◆ **Data for the task**:
====
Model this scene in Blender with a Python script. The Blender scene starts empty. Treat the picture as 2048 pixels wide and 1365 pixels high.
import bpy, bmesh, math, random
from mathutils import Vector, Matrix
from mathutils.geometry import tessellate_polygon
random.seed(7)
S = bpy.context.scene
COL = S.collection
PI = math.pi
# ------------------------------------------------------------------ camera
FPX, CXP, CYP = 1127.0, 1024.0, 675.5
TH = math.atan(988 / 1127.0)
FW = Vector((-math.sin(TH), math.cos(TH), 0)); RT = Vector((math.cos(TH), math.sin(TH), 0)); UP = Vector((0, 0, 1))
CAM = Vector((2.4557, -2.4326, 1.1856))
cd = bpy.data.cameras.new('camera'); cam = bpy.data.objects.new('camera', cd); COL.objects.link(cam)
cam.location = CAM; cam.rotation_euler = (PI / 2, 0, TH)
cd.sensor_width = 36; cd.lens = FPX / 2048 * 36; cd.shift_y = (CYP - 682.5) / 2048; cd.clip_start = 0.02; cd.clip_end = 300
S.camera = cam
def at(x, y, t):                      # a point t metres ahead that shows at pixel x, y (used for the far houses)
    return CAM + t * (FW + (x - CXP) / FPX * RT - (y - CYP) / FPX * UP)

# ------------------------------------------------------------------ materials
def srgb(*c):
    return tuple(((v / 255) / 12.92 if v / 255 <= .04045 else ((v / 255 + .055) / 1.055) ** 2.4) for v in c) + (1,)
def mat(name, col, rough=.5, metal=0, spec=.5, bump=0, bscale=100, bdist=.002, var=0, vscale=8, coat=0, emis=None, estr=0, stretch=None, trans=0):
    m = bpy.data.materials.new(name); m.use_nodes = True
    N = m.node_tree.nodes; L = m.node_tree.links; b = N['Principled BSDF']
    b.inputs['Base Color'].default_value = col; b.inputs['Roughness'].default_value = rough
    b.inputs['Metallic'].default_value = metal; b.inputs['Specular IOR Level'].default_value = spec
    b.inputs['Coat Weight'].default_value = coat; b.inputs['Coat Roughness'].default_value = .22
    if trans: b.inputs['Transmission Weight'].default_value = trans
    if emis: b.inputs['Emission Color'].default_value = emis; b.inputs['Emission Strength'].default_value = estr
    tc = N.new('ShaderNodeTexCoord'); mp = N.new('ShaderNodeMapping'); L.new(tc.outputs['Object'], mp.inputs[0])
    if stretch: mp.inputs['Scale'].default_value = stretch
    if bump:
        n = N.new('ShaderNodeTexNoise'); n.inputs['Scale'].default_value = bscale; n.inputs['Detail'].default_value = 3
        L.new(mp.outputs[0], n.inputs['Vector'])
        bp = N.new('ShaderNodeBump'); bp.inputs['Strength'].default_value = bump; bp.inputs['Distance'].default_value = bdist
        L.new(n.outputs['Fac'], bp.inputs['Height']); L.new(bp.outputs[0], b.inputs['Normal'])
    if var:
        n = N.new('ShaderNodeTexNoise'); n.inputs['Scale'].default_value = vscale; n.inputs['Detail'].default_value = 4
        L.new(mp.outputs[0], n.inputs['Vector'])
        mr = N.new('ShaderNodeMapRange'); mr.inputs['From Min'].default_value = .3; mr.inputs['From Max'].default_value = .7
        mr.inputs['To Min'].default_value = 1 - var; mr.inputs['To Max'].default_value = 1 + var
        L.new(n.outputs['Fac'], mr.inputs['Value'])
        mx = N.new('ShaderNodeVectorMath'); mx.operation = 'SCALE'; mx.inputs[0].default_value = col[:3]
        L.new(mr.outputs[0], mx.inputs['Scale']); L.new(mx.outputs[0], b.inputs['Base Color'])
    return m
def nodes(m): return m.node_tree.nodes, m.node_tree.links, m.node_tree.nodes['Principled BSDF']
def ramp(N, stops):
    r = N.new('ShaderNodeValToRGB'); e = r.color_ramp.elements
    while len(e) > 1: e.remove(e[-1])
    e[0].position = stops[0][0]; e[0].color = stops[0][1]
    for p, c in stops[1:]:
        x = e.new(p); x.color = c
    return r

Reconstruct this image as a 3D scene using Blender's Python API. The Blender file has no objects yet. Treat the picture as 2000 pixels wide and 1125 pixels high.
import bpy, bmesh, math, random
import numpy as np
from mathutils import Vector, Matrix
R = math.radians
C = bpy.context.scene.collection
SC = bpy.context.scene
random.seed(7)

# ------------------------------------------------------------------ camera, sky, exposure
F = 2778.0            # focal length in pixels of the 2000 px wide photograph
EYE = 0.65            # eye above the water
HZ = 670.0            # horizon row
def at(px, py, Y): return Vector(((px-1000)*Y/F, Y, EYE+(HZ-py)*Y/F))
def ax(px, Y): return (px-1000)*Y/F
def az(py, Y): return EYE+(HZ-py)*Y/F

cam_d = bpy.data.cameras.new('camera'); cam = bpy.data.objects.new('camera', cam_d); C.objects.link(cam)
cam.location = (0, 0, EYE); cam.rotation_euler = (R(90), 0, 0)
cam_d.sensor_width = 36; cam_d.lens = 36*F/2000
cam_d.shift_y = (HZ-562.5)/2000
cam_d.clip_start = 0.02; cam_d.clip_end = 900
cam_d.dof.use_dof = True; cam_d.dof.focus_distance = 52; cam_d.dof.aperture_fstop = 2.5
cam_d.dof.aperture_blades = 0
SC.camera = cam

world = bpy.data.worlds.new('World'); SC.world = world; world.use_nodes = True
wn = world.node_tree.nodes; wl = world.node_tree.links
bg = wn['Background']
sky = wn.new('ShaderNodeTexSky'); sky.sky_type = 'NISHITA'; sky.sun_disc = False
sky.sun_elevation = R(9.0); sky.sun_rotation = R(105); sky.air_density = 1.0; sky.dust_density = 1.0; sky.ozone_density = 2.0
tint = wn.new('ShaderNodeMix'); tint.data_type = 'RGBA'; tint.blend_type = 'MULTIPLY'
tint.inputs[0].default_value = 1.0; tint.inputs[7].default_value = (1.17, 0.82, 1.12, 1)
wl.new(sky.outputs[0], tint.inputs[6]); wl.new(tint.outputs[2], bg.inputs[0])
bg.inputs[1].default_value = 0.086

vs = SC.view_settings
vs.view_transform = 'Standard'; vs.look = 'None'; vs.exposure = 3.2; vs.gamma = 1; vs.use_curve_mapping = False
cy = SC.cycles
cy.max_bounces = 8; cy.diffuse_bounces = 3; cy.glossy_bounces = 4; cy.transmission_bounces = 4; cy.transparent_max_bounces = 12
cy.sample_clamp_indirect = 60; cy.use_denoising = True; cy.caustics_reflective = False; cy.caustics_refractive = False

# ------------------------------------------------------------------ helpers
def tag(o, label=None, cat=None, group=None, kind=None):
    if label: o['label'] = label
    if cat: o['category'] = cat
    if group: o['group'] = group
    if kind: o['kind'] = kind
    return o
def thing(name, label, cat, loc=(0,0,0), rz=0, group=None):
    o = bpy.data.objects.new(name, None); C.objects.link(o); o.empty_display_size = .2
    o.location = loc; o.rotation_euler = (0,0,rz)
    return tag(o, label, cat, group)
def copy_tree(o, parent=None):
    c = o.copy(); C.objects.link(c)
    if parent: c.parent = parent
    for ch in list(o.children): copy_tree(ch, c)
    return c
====
◆ **Task directions**: Extract the data in full. Keep it word for word.

◆ **Expected answer**:
Model this scene in Blender with a Python script. The Blender scene starts empty. Treat the picture as 2048 pixels wide and 1365 pixels high.
import bpy, bmesh, math, random
from mathutils import Vector, Matrix
from mathutils.geometry import tessellate_polygon
random.seed(7)
S = bpy.context.scene
COL = S.collection
PI = math.pi
# ------------------------------------------------------------------ camera
FPX, CXP, CYP = 1127.0, 1024.0, 675.5
TH = math.atan(988 / 1127.0)
FW = Vector((-math.sin(TH), math.cos(TH), 0)); RT = Vector((math.cos(TH), math.sin(TH), 0)); UP = Vector((0, 0, 1))
CAM = Vector((2.4557, -2.4326, 1.1856))
cd = bpy.data.cameras.new('camera'); cam = bpy.data.objects.new('camera', cd); COL.objects.link(cam)
cam.location = CAM; cam.rotation_euler = (PI / 2, 0, TH)
cd.sensor_width = 36; cd.lens = FPX / 2048 * 36; cd.shift_y = (CYP - 682.5) / 2048; cd.clip_start = 0.02; cd.clip_end = 300
S.camera = cam
def at(x, y, t):                      # a point t metres ahead that shows at pixel x, y (used for the far houses)
    return CAM + t * (FW + (x - CXP) / FPX * RT - (y - CYP) / FPX * UP)

# ------------------------------------------------------------------ materials
def srgb(*c):
    return tuple(((v / 255) / 12.92 if v / 255 <= .04045 else ((v / 255 + .055) / 1.055) ** 2.4) for v in c) + (1,)
def mat(name, col, rough=.5, metal=0, spec=.5, bump=0, bscale=100, bdist=.002, var=0, vscale=8, coat=0, emis=None, estr=0, stretch=None, trans=0):
    m = bpy.data.materials.new(name); m.use_nodes = True
    N = m.node_tree.nodes; L = m.node_tree.links; b = N['Principled BSDF']
    b.inputs['Base Color'].default_value = col; b.inputs['Roughness'].default_value = rough
    b.inputs['Metallic'].default_value = metal; b.inputs['Specular IOR Level'].default_value = spec
    b.inputs['Coat Weight'].default_value = coat; b.inputs['Coat Roughness'].default_value = .22
    if trans: b.inputs['Transmission Weight'].default_value = trans
    if emis: b.inputs['Emission Color'].default_value = emis; b.inputs['Emission Strength'].default_value = estr
    tc = N.new('ShaderNodeTexCoord'); mp = N.new('ShaderNodeMapping'); L.new(tc.outputs['Object'], mp.inputs[0])
    if stretch: mp.inputs['Scale'].default_value = stretch
    if bump:
        n = N.new('ShaderNodeTexNoise'); n.inputs['Scale'].default_value = bscale; n.inputs['Detail'].default_value = 3
        L.new(mp.outputs[0], n.inputs['Vector'])
        bp = N.new('ShaderNodeBump'); bp.inputs['Strength'].default_value = bump; bp.inputs['Distance'].default_value = bdist
        L.new(n.outputs['Fac'], bp.inputs['Height']); L.new(bp.outputs[0], b.inputs['Normal'])
    if var:
        n = N.new('ShaderNodeTexNoise'); n.inputs['Scale'].default_value = vscale; n.inputs['Detail'].default_value = 4
        L.new(mp.outputs[0], n.inputs['Vector'])
        mr = N.new('ShaderNodeMapRange'); mr.inputs['From Min'].default_value = .3; mr.inputs['From Max'].default_value = .7
        mr.inputs['To Min'].default_value = 1 - var; mr.inputs['To Max'].default_value = 1 + var
        L.new(n.outputs['Fac'], mr.inputs['Value'])
        mx = N.new('ShaderNodeVectorMath'); mx.operation = 'SCALE'; mx.inputs[0].default_value = col[:3]
        L.new(mr.outputs[0], mx.inputs['Scale']); L.new(mx.outputs[0], b.inputs['Base Color'])
    return m
def nodes(m): return m.node_tree.nodes, m.node_tree.links, m.node_tree.nodes['Principled BSDF']
def ramp(N, stops):
    r = N.new('ShaderNodeValToRGB'); e = r.color_ramp.elements
    while len(e) > 1: e.remove(e[-1])
    e[0].position = stops[0][0]; e[0].color = stops[0][1]
    for p, c in stops[1:]:
        x = e.new(p); x.color = c
    return r

Reconstruct this image as a 3D scene using Blender's Python API. The Blender file has no objects yet. Treat the picture as 2000 pixels wide and 1125 pixels high.
import bpy, bmesh, math, random
import numpy as np
from mathutils import Vector, Matrix
R = math.radians
C = bpy.context.scene.collection
SC = bpy.context.scene
random.seed(7)

# ------------------------------------------------------------------ camera, sky, exposure
F = 2778.0            # focal length in pixels of the 2000 px wide photograph
EYE = 0.65            # eye above the water
HZ = 670.0            # horizon row
def at(px, py, Y): return Vector(((px-1000)*Y/F, Y, EYE+(HZ-py)*Y/F))
def ax(px, Y): return (px-1000)*Y/F
def az(py, Y): return EYE+(HZ-py)*Y/F

cam_d = bpy.data.cameras.new('camera'); cam = bpy.data.objects.new('camera', cam_d); C.objects.link(cam)
cam.location = (0, 0, EYE); cam.rotation_euler = (R(90), 0, 0)
cam_d.sensor_width = 36; cam_d.lens = 36*F/2000
cam_d.shift_y = (HZ-562.5)/2000
cam_d.clip_start = 0.02; cam_d.clip_end = 900
cam_d.dof.use_dof = True; cam_d.dof.focus_distance = 52; cam_d.dof.aperture_fstop = 2.5
cam_d.dof.aperture_blades = 0
SC.camera = cam

world = bpy.data.worlds.new('World'); SC.world = world; world.use_nodes = True
wn = world.node_tree.nodes; wl = world.node_tree.links
bg = wn['Background']
sky = wn.new('ShaderNodeTexSky'); sky.sky_type = 'NISHITA'; sky.sun_disc = False
sky.sun_elevation = R(9.0); sky.sun_rotation = R(105); sky.air_density = 1.0; sky.dust_density = 1.0; sky.ozone_density = 2.0
tint = wn.new('ShaderNodeMix'); tint.data_type = 'RGBA'; tint.blend_type = 'MULTIPLY'
tint.inputs[0].default_value = 1.0; tint.inputs[7].default_value = (1.17, 0.82, 1.12, 1)
wl.new(sky.outputs[0], tint.inputs[6]); wl.new(tint.outputs[2], bg.inputs[0])
bg.inputs[1].default_value = 0.086

vs = SC.view_settings
vs.view_transform = 'Standard'; vs.look = 'None'; vs.exposure = 3.2; vs.gamma = 1; vs.use_curve_mapping = False
cy = SC.cycles
cy.max_bounces = 8; cy.diffuse_bounces = 3; cy.glossy_bounces = 4; cy.transmission_bounces = 4; cy.transparent_max_bounces = 12
cy.sample_clamp_indirect = 60; cy.use_denoising = True; cy.caustics_reflective = False; cy.caustics_refractive = False

# ------------------------------------------------------------------ helpers
def tag(o, label=None, cat=None, group=None, kind=None):
    if label: o['label'] = label
    if cat: o['category'] = cat
    if group: o['group'] = group
    if kind: o['kind'] = kind
    return o
def thing(name, label, cat, loc=(0,0,0), rz=0, group=None):
    o = bpy.data.objects.new(name, None); C.objects.link(o); o.empty_display_size = .2
    o.location = loc; o.rotation_euler = (0,0,rz)
    return tag(o, label, cat, group)
def copy_tree(o, parent=None):
    c = o.copy(); C.objects.link(c)
    if parent: c.parent = parent
    for ch in list(o.children): copy_tree(ch, c)
    return c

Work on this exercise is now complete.